--- Data extract ---
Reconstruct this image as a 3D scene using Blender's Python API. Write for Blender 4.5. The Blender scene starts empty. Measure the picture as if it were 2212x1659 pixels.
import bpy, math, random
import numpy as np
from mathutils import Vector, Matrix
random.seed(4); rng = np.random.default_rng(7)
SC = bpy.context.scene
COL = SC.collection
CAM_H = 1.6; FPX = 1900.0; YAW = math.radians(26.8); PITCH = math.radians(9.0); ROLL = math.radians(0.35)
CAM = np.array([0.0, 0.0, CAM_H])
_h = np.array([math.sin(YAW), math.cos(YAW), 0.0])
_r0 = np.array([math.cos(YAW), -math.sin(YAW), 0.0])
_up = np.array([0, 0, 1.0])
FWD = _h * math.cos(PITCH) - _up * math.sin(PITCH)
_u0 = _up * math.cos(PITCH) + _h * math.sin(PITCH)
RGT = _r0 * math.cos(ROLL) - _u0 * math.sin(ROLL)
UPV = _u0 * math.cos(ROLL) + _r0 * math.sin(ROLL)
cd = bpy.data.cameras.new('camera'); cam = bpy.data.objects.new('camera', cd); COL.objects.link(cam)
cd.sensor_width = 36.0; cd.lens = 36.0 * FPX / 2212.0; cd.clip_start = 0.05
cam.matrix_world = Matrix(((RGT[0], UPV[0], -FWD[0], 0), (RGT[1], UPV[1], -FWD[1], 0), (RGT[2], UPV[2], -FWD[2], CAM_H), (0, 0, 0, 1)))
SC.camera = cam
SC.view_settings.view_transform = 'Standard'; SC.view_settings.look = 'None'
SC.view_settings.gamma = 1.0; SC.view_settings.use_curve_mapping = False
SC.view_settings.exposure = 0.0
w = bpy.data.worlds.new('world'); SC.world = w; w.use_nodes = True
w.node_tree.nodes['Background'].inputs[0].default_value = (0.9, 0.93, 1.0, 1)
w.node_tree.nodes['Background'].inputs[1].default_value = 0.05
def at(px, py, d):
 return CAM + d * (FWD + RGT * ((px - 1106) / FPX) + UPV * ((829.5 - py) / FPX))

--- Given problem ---
Go back to the listing above and please repeat it exactly.

--- Exercise response ---
Reconstruct this image as a 3D scene using Blender's Python API. Write for Blender 4.5. The Blender scene starts empty. Measure the picture as if it were 2212x1659 pixels.
import bpy, math, random
import numpy as np
from mathutils import Vector, Matrix
random.seed(4); rng = np.random.default_rng(7)
SC = bpy.context.scene
COL = SC.collection
CAM_H = 1.6; FPX = 1900.0; YAW = math.radians(26.8); PITCH = math.radians(9.0); ROLL = math.radians(0.35)
CAM = np.array([0.0, 0.0, CAM_H])
_h = np.array([math.sin(YAW), math.cos(YAW), 0.0])
_r0 = np.array([math.cos(YAW), -math.sin(YAW), 0.0])
_up = np.array([0, 0, 1.0])
FWD = _h * math.cos(PITCH) - _up * math.sin(PITCH)
_u0 = _up * math.cos(PITCH) + _h * math.sin(PITCH)
RGT = _r0 * math.cos(ROLL) - _u0 * math.sin(ROLL)
UPV = _u0 * math.cos(ROLL) + _r0 * math.sin(ROLL)
cd = bpy.data.cameras.new('camera'); cam = bpy.data.objects.new('camera', cd); COL.objects.link(cam)
cd.sensor_width = 36.0; cd.lens = 36.0 * FPX / 2212.0; cd.clip_start = 0.05
cam.matrix_world = Matrix(((RGT[0], UPV[0], -FWD[0], 0), (RGT[1], UPV[1], -FWD[1], 0), (RGT[2], UPV[2], -FWD[2], CAM_H), (0, 0, 0, 1)))
SC.camera = cam
SC.view_settings.view_transform = 'Standard'; SC.view_settings.look = 'None'
SC.view_settings.gamma = 1.0; SC.view_settings.use_curve_mapping = False
SC.view_settings.exposure = 0.0
w = bpy.data.worlds.new('world'); SC.world = w; w.use_nodes = True
w.node_tree.nodes['Background'].inputs[0].default_value = (0.9, 0.93, 1.0, 1)
w.node_tree.nodes['Background'].inputs[1].default_value = 0.05
def at(px, py, d):
 return CAM + d * (FWD + RGT * ((px - 1106) / FPX) + UPV * ((829.5 - py) / FPX))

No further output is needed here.